We used Nuke as a post production tool, and everything was modeled in maya.

From the couple of car's that I've put together, I can say, that artists render a car with and without reflections, with some of them on/off etc. It's basically compositing, just like any other photography of a product.
Does that mean you have a new job? Now I want to hear about that. I didn't go into with and without reflections or anything of that sort, because while it may be quite useful, you have to merge a lot of that in photoshop before going on anyway. In nuke you would just set a reflections pass to additive blending. In photoshop that won't work well unless you're in 32 bit mode, as the others will not apply it correctly. That's kind of why I veered away from talking about that. It can also be confusing to some people that it's called reflection, as a diffuse pass still represents reflected light. I get the point of what you're suggesting, although depending on what it is, they could probably accomplish that via light linking.
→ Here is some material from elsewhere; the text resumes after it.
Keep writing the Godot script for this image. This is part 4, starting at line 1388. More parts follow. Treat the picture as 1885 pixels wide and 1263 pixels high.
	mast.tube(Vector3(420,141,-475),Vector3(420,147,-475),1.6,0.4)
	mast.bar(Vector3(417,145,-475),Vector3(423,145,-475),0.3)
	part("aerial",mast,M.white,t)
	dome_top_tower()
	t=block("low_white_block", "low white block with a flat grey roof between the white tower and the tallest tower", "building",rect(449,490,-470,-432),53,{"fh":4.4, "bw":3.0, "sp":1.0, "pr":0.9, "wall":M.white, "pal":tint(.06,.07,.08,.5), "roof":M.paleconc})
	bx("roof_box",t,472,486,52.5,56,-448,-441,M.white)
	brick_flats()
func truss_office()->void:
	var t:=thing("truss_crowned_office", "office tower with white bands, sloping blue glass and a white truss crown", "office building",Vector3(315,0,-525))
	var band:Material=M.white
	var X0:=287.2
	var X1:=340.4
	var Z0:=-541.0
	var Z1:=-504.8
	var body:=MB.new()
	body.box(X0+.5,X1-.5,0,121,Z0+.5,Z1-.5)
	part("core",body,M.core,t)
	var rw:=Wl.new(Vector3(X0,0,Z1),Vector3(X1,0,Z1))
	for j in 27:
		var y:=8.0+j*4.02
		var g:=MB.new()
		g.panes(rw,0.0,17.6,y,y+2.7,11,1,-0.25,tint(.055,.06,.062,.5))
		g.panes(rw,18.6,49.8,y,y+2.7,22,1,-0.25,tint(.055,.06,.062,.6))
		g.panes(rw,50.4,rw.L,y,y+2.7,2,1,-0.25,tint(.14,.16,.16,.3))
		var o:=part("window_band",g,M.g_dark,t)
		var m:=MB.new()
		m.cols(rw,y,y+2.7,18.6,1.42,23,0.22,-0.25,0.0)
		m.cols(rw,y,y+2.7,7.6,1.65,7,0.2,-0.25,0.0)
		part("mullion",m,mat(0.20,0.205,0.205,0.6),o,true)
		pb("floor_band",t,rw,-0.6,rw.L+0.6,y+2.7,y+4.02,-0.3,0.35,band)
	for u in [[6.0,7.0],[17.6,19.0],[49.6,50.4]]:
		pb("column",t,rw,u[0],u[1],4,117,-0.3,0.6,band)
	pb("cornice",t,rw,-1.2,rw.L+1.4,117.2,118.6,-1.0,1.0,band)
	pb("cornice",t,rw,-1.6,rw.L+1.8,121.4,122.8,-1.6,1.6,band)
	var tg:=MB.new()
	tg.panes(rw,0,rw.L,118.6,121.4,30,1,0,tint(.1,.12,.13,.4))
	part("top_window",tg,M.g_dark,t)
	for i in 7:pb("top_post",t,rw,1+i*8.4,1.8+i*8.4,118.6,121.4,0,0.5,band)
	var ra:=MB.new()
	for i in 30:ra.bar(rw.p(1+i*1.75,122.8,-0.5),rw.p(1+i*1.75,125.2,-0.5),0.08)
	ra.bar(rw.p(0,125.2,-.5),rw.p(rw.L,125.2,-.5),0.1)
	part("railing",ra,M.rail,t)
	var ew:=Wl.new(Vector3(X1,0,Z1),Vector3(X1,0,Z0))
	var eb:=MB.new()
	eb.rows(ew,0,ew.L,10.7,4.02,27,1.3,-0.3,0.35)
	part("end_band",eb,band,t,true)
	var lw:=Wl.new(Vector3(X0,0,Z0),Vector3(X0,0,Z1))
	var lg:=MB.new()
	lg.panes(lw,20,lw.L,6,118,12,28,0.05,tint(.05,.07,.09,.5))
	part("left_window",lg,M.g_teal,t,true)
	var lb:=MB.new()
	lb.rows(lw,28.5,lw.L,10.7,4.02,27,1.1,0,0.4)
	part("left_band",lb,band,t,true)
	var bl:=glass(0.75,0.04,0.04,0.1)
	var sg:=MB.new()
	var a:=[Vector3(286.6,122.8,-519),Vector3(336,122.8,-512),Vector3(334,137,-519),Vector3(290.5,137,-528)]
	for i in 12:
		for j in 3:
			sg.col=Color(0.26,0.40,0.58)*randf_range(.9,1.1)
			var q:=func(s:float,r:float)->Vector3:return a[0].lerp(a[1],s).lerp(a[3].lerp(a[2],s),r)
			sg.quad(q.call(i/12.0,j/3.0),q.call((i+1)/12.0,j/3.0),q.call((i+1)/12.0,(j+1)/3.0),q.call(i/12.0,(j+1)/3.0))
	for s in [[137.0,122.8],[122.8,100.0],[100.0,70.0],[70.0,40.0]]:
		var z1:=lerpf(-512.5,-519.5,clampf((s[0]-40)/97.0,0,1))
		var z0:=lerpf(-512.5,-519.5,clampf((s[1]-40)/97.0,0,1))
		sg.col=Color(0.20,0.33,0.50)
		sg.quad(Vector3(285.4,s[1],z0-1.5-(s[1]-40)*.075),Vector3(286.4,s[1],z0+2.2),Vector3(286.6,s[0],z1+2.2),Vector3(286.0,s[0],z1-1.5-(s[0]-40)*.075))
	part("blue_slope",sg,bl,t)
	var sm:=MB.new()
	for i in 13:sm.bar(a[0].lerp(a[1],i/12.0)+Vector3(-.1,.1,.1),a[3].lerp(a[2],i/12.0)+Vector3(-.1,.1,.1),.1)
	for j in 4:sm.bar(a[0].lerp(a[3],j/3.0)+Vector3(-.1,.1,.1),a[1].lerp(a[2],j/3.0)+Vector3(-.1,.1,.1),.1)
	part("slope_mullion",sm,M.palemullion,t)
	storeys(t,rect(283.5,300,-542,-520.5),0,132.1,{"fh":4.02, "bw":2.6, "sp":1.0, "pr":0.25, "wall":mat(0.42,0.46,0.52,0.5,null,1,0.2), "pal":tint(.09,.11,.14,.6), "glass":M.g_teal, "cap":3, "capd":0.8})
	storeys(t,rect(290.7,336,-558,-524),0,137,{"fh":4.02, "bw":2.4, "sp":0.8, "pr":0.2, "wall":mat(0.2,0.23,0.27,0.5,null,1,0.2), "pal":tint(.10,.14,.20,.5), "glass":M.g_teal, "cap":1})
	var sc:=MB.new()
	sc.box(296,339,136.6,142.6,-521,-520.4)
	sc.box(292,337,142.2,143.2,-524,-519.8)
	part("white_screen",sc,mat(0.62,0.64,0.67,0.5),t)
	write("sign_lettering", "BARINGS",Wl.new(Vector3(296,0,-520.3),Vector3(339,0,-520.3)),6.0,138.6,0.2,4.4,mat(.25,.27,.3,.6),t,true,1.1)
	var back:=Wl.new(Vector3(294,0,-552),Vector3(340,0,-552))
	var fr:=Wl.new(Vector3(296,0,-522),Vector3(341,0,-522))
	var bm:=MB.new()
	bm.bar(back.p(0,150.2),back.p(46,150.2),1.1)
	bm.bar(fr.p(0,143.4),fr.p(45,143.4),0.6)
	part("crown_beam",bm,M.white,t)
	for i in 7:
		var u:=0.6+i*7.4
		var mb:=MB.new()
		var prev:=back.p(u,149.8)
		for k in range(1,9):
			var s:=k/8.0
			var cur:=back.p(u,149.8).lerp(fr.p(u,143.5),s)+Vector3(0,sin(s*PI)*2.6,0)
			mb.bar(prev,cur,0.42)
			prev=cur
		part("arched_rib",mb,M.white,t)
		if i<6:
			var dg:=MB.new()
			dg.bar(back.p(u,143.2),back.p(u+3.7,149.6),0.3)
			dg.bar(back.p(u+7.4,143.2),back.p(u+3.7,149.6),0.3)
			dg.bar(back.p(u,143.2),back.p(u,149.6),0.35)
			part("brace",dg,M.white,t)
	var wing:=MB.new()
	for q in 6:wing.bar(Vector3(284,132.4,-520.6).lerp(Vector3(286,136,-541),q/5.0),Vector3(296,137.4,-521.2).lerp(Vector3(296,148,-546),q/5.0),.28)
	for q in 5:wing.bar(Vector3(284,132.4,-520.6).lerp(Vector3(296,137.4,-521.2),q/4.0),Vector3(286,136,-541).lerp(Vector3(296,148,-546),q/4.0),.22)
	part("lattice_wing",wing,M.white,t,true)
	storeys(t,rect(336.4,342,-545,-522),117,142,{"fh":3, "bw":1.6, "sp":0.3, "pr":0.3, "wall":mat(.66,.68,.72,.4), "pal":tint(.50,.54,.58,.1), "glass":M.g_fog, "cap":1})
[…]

It shouldn't always be necessary to make multiple renders. Also don't mistake multiple EXR files for multiple renders rather than multiple passes .


Quote:
Originally Posted by skoobey View Post
That Skoda posted in the example has at least been rendered as we see it, and from bellow to give that reflection. Wing and bumper are Probably separate render as well. And wheels are pretty much always done separately. I don't know why do they alway send them separately? Anyone has an answer to that?
The only reason I can think of here to do the wheels separately in that would be to light them separately, but again you could just use light linking unless for some reason it required them to completely hide the car body.